* start DATA *
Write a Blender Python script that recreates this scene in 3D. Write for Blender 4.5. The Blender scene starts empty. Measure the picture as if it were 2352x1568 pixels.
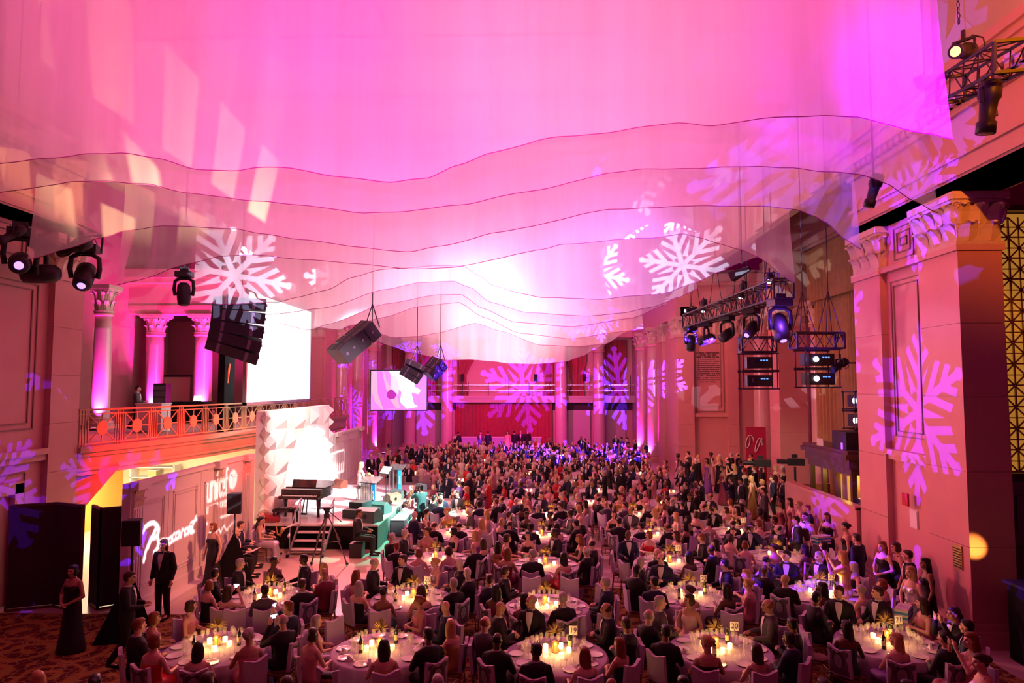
import bpy, bmesh, math, random
import numpy as np
from mathutils import Vector, Matrix, Euler
random.seed(7)
SC = bpy.context.scene
COL = SC.collection
PI = math.pi

# ------------------------------------------------------------------ camera
F = 1568.0
CAMZ = 5.5
YAW, PITCH = math.radians(1.42), math.radians(3.69)
cam_d = bpy.data.cameras.new('camera')
cam_d.lens = 24.0; cam_d.sensor_width = 36.0; cam_d.clip_end = 300
cam = bpy.data.objects.new('camera', cam_d); COL.objects.link(cam)
cam.location = (0, 0, CAMZ)
cam.rotation_euler = Euler((PI/2 + PITCH, 0, YAW), 'XYZ')
SC.camera = cam
CR = cam.rotation_euler.to_matrix()

def at(px, py, d):
    """world point at depth Y=d that the photograph shows at pixel px,py"""
    r = CR @ Vector(((px-1176)/F, (784-py)/F, -1.0))
    r = r * (d / r.y)
    return Vector((r.x, r.y, r.z + CAMZ))

def atz(px, py, z):
    r = CR @ Vector(((px-1176)/F, (784-py)/F, -1.0))
    r = r * ((z-CAMZ) / r.z)
    return Vector((r.x, r.y, z))

# ------------------------------------------------------------------ world, view, lights
SC.view_settings.view_transform = 'Standard'
SC.view_settings.look = 'None'
SC.view_settings.gamma = 1.0
SC.view_settings.use_curve_mapping = False
SC.view_settings.exposure = 0.15
try:
    SC.cycles.transparent_max_bounces = 18
    SC.cycles.max_bounces = 5
    SC.cycles.adaptive_threshold = 0.04
    SC.cycles.diffuse_bounces = 2
    SC.cycles.glossy_bounces = 2
    SC.cycles.transmission_bounces = 4
    SC.cycles.sample_clamp_indirect = 4.0
    SC.cycles.caustics_reflective = False
    SC.cycles.caustics_refractive = False
except Exception:
    pass
W = bpy.data.worlds.new('room_glow'); SC.world = W; W.use_nodes = True
W.node_tree.nodes['Background'].inputs[0].default_value = (0.55, 0.0, 0.16, 1)
W.node_tree.nodes['Background'].inputs[1].default_value = 0.10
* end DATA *
Copy exactly the lines running from the beginning of the listing through the line that has "return Vector((r.x, r.y, z))". Drop the pictures.

Write a Blender Python script that recreates this scene in 3D. Write for Blender 4.5. The Blender scene starts empty. Measure the picture as if it were 2352x1568 pixels.
import bpy, bmesh, math, random
import numpy as np
from mathutils import Vector, Matrix, Euler
random.seed(7)
SC = bpy.context.scene
COL = SC.collection
PI = math.pi

# ------------------------------------------------------------------ camera
F = 1568.0
CAMZ = 5.5
YAW, PITCH = math.radians(1.42), math.radians(3.69)
cam_d = bpy.data.cameras.new('camera')
cam_d.lens = 24.0; cam_d.sensor_width = 36.0; cam_d.clip_end = 300
cam = bpy.data.objects.new('camera', cam_d); COL.objects.link(cam)
cam.location = (0, 0, CAMZ)
cam.rotation_euler = Euler((PI/2 + PITCH, 0, YAW), 'XYZ')
SC.camera = cam
CR = cam.rotation_euler.to_matrix()

def at(px, py, d):
    """world point at depth Y=d that the photograph shows at pixel px,py"""
    r = CR @ Vector(((px-1176)/F, (784-py)/F, -1.0))
    r = r * (d / r.y)
    return Vector((r.x, r.y, r.z + CAMZ))

def atz(px, py, z):
    r = CR @ Vector(((px-1176)/F, (784-py)/F, -1.0))
    r = r * ((z-CAMZ) / r.z)
    return Vector((r.x, r.y, z))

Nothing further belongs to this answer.